On Thursday, a Reuters report revealed that according to market sources, major Chinese banks were selling large quantities of US dollars so that they could purchase yuan, in an effort to diminish the weakening of the national currency.
The report stated that the sales were noted in onshore and offshore foreign exchange markets, with the offshore units of the banks focused on selling the dollars during trading hours in London and New York.
The news outlet said it was told by a Shanghai-based trader that such actions by the Chinese banks are not uncommon. Although banks in China will mostly trade for their own reasons, or due to requests from clients, they can also trade on orders from the nation’s central bank, the People’s Bank of China (PBOC), if it requires that the national currency receive additional support.
The trader told the outlet, “State bank dollar selling has become a new normal to slow the pace of yuan depreciation.”
So far this year, the offshore yuan is down about 6% versus the dollar. On Thursday, it fell to a nine-month low of almost 7.35 to the dollar.

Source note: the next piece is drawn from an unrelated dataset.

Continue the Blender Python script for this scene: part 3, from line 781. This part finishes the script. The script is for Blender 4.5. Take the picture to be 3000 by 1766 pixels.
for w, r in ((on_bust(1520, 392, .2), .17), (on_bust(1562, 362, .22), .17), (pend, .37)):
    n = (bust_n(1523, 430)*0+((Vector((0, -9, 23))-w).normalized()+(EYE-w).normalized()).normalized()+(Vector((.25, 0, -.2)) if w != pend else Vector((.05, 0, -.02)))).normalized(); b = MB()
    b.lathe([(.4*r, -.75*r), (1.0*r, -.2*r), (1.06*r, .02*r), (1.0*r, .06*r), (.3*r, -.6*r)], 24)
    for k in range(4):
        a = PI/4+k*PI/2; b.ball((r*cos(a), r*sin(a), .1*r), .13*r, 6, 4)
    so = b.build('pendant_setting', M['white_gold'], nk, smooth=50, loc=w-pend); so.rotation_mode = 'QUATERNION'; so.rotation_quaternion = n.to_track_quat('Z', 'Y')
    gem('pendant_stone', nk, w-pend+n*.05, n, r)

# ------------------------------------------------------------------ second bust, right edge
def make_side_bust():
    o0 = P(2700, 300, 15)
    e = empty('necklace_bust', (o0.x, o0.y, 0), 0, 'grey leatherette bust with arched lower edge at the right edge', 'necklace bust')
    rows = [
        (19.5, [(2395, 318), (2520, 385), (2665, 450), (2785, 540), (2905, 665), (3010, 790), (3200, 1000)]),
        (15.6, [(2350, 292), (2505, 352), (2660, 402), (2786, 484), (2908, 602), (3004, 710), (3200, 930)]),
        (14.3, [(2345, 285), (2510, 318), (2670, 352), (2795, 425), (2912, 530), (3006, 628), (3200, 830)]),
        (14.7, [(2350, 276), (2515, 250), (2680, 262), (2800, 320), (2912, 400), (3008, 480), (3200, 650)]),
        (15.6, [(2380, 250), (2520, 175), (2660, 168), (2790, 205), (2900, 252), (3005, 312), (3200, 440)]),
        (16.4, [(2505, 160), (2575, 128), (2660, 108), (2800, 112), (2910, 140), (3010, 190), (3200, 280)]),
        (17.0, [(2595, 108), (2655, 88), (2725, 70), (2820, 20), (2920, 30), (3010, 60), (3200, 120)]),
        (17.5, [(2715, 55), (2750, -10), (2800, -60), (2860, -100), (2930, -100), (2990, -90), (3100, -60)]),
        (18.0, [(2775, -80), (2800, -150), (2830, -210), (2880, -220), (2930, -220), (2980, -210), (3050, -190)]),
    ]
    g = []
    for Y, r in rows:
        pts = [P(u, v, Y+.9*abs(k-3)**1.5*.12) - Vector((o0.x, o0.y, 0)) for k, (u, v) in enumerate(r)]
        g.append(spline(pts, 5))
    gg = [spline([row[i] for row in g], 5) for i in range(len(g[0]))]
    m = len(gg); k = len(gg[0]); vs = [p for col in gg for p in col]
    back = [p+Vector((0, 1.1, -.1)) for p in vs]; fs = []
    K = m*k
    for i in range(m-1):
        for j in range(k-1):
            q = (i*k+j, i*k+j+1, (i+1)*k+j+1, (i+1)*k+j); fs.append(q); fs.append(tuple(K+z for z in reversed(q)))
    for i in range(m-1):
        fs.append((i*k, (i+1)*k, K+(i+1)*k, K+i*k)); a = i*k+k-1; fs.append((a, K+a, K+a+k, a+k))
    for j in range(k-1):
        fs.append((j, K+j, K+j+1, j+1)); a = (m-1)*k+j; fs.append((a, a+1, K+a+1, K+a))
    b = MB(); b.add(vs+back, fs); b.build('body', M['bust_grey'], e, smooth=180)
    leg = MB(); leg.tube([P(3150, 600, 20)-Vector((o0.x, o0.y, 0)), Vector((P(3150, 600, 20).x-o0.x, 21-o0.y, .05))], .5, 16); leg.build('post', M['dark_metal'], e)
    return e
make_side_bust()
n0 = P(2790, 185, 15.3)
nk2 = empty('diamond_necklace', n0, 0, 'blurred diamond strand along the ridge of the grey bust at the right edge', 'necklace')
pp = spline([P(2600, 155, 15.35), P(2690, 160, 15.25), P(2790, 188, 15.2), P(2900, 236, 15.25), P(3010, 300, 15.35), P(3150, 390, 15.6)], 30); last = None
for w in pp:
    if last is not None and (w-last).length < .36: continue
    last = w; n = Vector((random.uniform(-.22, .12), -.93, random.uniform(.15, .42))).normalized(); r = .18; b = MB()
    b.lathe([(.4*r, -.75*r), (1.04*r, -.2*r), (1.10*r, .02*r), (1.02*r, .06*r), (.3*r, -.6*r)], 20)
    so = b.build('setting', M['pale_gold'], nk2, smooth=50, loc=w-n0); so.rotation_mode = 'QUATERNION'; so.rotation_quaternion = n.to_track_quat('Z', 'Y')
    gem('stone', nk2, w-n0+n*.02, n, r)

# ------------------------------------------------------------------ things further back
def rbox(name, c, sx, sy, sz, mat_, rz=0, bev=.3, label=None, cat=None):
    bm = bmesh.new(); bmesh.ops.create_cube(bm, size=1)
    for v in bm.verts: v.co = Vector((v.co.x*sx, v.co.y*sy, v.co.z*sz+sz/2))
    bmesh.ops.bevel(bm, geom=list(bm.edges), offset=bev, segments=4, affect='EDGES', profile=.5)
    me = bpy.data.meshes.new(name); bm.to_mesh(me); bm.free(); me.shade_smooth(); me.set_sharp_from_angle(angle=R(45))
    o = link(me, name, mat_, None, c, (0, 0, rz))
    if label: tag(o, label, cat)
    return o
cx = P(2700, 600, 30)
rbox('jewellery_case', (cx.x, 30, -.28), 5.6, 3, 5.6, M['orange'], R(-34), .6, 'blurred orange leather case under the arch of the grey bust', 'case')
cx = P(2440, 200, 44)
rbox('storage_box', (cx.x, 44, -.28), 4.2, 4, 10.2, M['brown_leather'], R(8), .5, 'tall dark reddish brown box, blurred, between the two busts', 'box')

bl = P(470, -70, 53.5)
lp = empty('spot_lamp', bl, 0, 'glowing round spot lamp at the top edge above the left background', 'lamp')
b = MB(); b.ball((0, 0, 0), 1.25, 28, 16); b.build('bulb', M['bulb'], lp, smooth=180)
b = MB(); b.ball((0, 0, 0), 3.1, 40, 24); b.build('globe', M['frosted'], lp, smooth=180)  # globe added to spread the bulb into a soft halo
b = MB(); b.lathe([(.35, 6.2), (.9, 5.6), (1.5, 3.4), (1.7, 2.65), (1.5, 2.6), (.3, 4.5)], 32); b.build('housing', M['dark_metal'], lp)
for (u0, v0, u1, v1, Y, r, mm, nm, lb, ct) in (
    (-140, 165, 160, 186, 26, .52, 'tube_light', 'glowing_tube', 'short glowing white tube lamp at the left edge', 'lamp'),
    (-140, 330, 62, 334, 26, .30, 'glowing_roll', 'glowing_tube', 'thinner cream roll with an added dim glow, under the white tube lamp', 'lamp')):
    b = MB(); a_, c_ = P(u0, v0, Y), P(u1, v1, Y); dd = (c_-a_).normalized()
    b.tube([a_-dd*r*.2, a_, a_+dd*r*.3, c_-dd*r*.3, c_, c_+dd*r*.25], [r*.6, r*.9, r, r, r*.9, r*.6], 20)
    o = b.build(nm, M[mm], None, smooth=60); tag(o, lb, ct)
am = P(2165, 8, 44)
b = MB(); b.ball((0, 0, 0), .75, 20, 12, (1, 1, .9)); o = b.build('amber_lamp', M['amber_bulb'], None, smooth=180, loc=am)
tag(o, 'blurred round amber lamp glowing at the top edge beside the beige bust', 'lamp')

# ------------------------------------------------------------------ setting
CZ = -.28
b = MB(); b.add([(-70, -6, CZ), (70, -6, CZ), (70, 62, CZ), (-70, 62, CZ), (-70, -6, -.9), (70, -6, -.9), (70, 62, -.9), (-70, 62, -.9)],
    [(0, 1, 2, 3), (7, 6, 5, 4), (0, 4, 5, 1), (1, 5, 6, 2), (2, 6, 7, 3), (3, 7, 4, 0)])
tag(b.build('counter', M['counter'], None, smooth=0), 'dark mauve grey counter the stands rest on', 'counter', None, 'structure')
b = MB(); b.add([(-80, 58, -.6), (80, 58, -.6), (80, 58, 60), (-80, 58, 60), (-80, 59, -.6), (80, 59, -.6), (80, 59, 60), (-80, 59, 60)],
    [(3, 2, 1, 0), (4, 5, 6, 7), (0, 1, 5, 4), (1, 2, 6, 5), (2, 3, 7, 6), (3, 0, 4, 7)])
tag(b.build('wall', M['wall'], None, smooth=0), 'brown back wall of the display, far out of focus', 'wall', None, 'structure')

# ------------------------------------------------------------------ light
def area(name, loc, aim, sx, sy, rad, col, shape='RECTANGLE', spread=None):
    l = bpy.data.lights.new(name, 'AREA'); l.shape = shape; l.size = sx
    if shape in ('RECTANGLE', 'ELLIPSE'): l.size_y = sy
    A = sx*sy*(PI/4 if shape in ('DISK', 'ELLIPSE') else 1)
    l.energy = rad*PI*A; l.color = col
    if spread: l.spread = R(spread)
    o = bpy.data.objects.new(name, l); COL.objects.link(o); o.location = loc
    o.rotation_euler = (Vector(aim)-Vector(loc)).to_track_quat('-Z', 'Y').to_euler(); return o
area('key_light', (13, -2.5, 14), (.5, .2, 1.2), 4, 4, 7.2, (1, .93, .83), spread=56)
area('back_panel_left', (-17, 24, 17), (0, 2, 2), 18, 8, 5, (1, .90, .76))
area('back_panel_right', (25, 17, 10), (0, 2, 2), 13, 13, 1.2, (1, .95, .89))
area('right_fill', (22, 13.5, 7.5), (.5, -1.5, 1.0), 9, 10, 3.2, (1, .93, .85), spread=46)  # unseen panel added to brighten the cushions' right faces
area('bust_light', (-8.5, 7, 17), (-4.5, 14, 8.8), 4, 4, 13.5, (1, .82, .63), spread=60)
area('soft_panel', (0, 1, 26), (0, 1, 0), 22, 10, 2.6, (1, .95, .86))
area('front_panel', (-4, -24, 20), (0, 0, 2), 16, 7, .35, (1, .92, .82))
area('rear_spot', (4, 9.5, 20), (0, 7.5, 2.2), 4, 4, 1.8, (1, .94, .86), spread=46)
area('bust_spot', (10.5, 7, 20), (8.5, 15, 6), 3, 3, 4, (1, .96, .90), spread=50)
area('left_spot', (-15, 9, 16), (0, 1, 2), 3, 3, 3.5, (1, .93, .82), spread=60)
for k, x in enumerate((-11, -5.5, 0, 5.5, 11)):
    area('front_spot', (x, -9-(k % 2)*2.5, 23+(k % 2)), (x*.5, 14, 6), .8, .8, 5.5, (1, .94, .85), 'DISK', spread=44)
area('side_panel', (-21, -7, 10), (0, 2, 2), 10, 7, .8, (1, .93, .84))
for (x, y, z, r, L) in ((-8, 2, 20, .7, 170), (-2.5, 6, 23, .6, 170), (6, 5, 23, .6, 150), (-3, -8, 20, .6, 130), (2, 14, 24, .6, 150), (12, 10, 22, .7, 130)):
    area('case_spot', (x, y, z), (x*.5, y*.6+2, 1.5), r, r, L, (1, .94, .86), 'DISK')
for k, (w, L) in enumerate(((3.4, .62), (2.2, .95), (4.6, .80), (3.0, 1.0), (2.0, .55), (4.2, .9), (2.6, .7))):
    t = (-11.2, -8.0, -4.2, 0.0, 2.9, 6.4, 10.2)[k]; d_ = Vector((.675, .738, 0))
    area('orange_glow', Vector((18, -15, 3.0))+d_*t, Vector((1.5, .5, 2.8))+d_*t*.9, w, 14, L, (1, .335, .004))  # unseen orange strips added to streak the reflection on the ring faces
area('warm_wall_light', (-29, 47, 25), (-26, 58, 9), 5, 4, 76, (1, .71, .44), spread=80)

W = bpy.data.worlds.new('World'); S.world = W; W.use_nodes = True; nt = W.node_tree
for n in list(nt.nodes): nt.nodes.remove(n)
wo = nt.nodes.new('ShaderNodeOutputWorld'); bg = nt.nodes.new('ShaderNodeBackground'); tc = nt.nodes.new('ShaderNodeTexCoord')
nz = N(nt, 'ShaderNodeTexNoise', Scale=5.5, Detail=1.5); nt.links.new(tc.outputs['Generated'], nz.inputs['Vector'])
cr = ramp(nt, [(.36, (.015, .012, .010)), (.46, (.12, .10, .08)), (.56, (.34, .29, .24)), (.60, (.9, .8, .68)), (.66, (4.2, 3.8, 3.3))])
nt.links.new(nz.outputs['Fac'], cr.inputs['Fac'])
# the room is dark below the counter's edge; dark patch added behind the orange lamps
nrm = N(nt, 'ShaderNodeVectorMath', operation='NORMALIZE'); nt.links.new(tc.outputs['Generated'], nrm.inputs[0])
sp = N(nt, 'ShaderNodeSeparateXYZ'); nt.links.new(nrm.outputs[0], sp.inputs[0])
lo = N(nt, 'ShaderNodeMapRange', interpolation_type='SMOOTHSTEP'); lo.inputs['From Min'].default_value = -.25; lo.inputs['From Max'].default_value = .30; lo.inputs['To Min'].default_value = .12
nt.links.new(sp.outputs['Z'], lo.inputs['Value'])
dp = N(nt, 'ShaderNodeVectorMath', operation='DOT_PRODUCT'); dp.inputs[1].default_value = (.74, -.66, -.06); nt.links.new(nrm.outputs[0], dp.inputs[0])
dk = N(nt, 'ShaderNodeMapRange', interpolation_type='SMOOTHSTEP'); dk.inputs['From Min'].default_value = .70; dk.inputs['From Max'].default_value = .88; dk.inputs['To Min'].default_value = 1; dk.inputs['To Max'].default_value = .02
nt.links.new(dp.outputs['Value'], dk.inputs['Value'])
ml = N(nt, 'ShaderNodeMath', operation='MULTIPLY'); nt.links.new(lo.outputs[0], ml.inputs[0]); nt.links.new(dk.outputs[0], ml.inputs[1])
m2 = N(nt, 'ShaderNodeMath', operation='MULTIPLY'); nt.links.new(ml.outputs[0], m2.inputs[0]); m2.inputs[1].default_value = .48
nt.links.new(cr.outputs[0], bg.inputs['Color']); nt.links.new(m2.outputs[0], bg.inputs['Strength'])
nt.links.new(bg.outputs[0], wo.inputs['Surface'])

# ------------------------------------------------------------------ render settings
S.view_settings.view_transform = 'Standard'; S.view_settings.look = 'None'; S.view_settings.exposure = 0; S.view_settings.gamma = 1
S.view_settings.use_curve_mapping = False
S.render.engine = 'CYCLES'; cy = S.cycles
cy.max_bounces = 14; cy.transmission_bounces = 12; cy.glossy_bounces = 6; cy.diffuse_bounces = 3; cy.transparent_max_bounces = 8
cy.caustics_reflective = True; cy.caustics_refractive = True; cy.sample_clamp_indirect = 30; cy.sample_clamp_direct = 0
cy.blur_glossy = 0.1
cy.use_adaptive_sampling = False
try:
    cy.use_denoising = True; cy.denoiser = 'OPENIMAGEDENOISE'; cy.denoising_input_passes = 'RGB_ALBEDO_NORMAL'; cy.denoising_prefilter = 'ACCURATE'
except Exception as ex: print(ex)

On Friday it strengthened somewhat following a hike by the PBOC to the daily fixing, the midpoint rate around which the yuan trades in a 2% band.
By the middle of the day, the offshore yuan had strengthened to 7.28 to the dollar, while the onshore yuan had reached 7.30 to the dollar
Analysts say the weakening in the yuan’s exchange rate versus the dollar is due to the growing yield differential between China and the US, which this week widened to its highest in 16 years, after the Chinese regulator cut interest rates.
The analysts said the depreciation was also fed by investor worries over the slow pace of Chinese economic growth, growing concerns over the nation’s vital but troubled real estate market, which is responsible for almost 25 percent of the country’s GDP, as well as risks associated with defaults in the nation’s shadow banking sector.
The Swiss hedge fund EDL Capital noted that it sees further weakening in the offshore yuan this week, adding the depreciation of the Chinese currency could prove to be the next “black swan event” for the world’s markets.